WHAT IS NEEDED »
Quote the data exactly, first line to the line containing "scn.camera = cam", with no pictures.

(Rows from a dataset)
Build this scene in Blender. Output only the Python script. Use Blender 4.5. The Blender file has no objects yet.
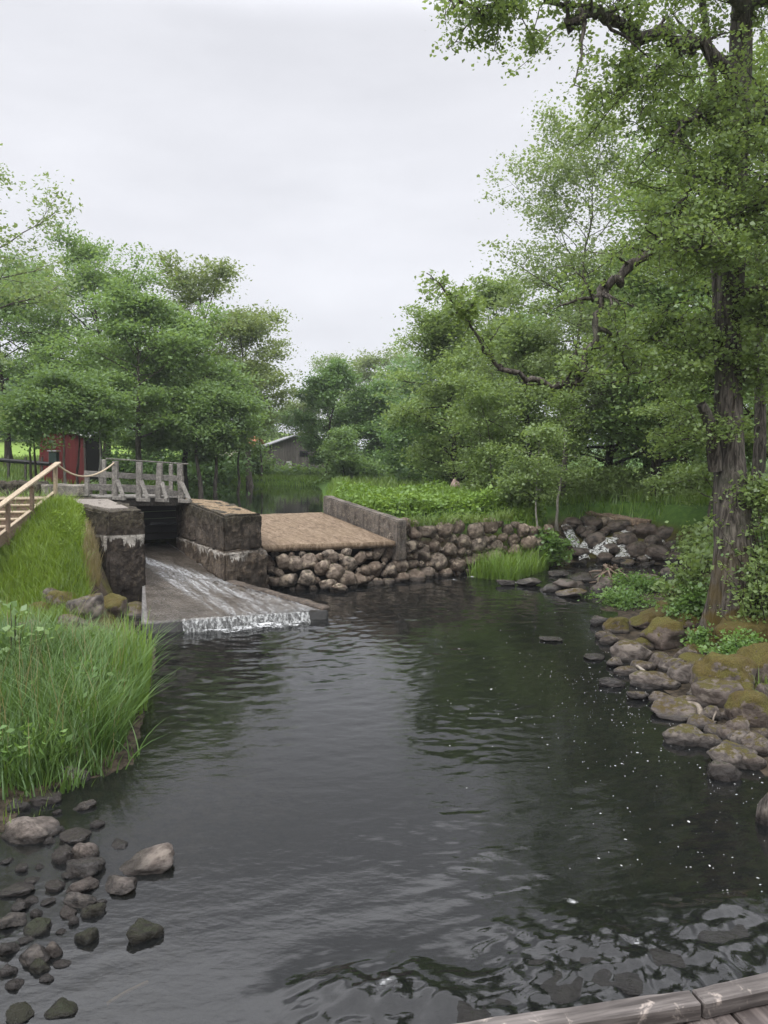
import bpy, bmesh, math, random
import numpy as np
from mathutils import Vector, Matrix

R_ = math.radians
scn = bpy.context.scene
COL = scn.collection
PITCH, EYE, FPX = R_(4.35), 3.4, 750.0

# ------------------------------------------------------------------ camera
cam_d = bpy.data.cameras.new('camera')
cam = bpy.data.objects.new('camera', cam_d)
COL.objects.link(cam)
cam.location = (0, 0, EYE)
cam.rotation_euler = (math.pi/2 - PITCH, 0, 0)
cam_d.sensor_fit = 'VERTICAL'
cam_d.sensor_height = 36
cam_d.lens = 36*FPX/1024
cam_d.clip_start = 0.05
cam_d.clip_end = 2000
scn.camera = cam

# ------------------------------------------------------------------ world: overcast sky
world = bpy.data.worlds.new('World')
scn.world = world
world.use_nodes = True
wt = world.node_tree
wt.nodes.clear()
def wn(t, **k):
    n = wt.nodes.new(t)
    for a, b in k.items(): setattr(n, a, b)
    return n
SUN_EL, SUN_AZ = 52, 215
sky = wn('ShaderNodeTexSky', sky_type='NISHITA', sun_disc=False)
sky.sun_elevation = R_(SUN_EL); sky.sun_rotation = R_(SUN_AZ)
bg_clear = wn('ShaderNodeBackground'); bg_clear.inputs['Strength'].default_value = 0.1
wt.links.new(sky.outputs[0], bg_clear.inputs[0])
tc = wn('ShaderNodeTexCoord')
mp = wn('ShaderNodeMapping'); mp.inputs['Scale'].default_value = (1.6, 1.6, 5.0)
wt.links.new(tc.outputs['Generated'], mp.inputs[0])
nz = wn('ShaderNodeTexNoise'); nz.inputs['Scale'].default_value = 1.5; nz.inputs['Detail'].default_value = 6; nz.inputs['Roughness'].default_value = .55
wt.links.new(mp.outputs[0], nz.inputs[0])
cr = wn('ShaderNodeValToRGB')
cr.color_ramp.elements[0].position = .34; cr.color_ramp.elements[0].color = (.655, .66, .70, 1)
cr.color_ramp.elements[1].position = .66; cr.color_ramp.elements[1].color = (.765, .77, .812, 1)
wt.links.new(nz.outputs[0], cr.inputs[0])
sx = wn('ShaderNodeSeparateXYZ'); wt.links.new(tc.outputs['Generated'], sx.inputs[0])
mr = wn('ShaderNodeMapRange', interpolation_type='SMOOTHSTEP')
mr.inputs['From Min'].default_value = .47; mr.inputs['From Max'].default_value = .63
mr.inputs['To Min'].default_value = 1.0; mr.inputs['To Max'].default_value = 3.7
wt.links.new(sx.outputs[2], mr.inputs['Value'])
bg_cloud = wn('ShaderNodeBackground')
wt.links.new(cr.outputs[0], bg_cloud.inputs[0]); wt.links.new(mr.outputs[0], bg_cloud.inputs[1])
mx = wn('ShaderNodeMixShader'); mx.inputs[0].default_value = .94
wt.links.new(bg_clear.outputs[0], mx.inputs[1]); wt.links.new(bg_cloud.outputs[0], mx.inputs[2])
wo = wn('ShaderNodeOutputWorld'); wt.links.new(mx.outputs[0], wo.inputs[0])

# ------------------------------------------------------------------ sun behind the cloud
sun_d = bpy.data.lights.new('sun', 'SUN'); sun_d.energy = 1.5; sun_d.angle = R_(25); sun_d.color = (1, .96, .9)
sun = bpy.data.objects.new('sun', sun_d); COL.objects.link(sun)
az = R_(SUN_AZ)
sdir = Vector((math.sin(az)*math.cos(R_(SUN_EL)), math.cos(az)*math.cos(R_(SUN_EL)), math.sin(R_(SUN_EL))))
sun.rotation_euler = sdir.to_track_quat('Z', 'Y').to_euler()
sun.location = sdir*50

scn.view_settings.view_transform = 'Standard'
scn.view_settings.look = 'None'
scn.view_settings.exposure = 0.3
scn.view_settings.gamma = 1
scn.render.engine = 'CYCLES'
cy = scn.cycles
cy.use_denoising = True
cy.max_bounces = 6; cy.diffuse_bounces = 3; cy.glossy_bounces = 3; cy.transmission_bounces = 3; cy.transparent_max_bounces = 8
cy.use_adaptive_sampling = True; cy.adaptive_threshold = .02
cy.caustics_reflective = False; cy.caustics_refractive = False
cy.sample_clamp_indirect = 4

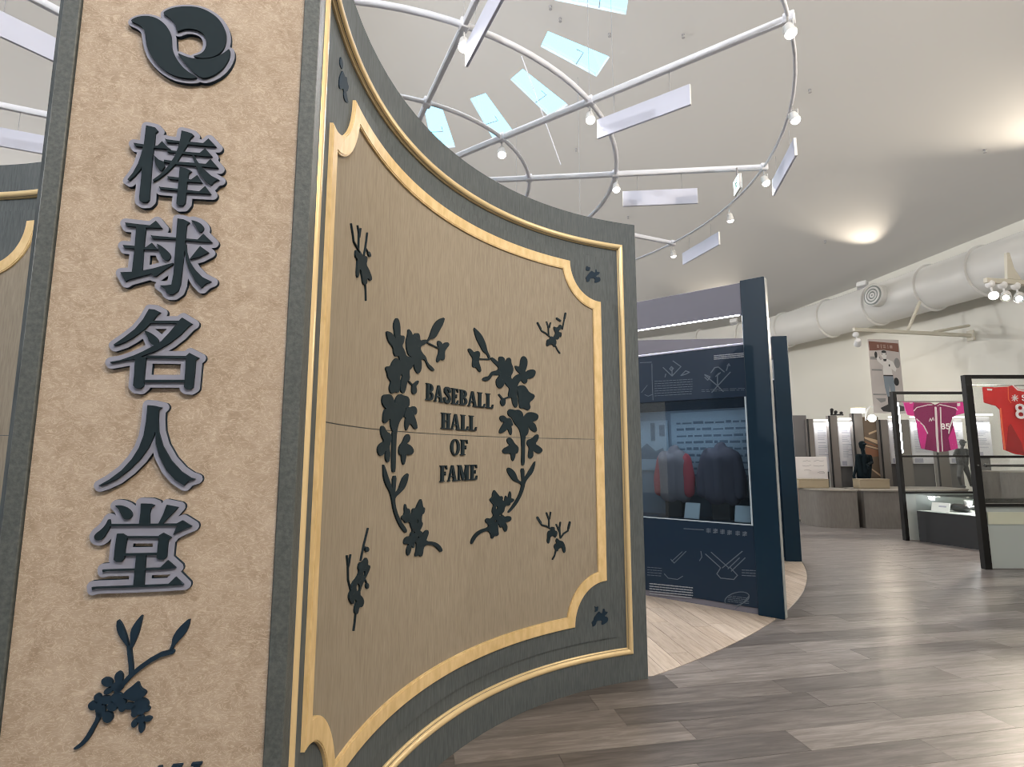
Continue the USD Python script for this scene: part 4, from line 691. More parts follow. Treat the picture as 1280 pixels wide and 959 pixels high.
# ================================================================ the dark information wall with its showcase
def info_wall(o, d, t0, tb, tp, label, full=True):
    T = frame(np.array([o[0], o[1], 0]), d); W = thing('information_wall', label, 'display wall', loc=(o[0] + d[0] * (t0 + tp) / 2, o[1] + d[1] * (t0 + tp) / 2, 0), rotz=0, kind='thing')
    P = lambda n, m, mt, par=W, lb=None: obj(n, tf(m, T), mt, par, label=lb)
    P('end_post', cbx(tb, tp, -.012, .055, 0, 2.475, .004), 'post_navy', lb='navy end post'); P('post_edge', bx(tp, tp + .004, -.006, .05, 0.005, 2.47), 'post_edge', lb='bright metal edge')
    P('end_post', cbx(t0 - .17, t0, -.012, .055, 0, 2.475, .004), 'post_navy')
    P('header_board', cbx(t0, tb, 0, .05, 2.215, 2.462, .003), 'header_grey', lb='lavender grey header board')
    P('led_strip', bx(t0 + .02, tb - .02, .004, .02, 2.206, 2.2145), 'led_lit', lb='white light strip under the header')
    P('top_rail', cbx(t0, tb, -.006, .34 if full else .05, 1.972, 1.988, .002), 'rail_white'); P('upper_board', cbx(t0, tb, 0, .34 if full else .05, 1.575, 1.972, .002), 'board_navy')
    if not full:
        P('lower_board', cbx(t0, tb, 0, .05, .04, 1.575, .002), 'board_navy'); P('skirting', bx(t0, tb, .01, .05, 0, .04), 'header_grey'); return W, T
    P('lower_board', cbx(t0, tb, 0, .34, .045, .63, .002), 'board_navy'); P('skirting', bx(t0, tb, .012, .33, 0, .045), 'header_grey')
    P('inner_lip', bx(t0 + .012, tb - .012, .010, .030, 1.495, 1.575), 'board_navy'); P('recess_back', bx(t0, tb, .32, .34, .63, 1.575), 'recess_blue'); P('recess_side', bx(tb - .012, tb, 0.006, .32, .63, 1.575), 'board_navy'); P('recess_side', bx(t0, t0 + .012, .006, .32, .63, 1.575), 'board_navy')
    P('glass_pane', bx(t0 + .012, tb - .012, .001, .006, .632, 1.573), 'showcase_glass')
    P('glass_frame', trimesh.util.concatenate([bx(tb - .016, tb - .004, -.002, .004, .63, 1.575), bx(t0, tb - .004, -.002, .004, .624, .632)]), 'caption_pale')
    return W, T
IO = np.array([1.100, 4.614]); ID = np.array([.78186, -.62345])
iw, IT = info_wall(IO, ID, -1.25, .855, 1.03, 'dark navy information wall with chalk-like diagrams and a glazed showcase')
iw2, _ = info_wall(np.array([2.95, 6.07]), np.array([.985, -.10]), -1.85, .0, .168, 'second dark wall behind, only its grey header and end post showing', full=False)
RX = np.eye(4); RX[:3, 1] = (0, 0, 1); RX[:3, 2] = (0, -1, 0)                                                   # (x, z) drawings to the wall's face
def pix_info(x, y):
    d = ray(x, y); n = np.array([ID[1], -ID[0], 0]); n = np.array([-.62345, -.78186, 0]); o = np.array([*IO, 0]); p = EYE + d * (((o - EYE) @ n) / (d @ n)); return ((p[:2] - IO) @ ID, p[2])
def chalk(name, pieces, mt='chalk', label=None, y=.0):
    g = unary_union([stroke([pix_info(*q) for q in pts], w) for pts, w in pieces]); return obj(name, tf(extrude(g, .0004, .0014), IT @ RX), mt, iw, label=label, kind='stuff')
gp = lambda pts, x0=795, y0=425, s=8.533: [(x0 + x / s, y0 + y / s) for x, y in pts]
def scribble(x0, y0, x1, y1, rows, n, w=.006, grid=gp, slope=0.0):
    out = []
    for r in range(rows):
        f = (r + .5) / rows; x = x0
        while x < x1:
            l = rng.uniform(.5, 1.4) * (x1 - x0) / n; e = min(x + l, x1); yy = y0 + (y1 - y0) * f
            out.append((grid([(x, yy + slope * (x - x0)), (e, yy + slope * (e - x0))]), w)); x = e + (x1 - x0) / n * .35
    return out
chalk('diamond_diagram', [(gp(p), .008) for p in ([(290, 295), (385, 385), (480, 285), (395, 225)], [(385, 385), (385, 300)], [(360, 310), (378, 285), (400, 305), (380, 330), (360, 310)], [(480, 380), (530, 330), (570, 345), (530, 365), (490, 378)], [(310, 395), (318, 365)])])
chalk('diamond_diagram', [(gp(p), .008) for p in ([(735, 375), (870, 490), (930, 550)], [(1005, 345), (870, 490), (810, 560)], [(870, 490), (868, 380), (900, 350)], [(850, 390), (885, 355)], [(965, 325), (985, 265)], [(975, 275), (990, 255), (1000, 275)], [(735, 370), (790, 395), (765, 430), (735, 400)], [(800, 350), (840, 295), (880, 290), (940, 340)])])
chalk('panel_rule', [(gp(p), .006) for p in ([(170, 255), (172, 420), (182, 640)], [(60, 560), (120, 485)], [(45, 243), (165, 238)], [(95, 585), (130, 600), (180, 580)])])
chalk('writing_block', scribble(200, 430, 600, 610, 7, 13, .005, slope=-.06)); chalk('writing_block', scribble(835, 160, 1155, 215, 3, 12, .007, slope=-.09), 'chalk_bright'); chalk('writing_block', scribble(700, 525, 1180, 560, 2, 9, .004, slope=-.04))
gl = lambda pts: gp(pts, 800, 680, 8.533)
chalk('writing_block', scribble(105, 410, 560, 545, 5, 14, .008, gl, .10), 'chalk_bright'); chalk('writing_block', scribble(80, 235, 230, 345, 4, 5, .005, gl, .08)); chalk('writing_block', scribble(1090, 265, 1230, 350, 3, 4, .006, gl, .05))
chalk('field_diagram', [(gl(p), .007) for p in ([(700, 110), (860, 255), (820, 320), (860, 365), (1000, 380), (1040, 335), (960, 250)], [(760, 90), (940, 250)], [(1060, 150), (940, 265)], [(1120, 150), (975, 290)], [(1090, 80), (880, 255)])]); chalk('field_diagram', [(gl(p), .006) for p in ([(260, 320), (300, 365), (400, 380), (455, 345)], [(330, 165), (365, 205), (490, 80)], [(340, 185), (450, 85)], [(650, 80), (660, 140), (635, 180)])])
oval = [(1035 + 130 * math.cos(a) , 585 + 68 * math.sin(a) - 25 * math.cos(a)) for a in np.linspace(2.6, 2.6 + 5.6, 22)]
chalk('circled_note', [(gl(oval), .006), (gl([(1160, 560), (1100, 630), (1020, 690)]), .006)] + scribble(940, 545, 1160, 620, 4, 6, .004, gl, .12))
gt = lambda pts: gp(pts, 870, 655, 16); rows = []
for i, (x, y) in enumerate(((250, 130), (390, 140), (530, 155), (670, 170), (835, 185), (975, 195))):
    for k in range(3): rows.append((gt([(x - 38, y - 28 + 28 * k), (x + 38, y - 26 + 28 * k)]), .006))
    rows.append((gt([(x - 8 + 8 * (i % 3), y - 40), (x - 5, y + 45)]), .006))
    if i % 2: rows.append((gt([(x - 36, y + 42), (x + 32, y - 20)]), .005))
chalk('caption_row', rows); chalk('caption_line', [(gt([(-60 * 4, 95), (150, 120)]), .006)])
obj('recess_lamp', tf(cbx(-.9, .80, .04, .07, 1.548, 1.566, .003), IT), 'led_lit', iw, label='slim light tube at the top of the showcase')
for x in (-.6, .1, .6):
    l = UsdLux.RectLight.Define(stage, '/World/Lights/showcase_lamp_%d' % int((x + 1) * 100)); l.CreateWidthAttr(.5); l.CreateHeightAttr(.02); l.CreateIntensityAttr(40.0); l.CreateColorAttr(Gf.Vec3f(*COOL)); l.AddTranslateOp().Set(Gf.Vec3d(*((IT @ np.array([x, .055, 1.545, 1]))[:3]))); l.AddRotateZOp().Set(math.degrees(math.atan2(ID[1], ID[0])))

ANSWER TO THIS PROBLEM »
Build this scene in Blender. Output only the Python script. Use Blender 4.5. The Blender file has no objects yet.
import bpy, bmesh, math, random
import numpy as np
from mathutils import Vector, Matrix

R_ = math.radians
scn = bpy.context.scene
COL = scn.collection
PITCH, EYE, FPX = R_(4.35), 3.4, 750.0

# ------------------------------------------------------------------ camera
cam_d = bpy.data.cameras.new('camera')
cam = bpy.data.objects.new('camera', cam_d)
COL.objects.link(cam)
cam.location = (0, 0, EYE)
cam.rotation_euler = (math.pi/2 - PITCH, 0, 0)
cam_d.sensor_fit = 'VERTICAL'
cam_d.sensor_height = 36
cam_d.lens = 36*FPX/1024
cam_d.clip_start = 0.05
cam_d.clip_end = 2000
scn.camera = cam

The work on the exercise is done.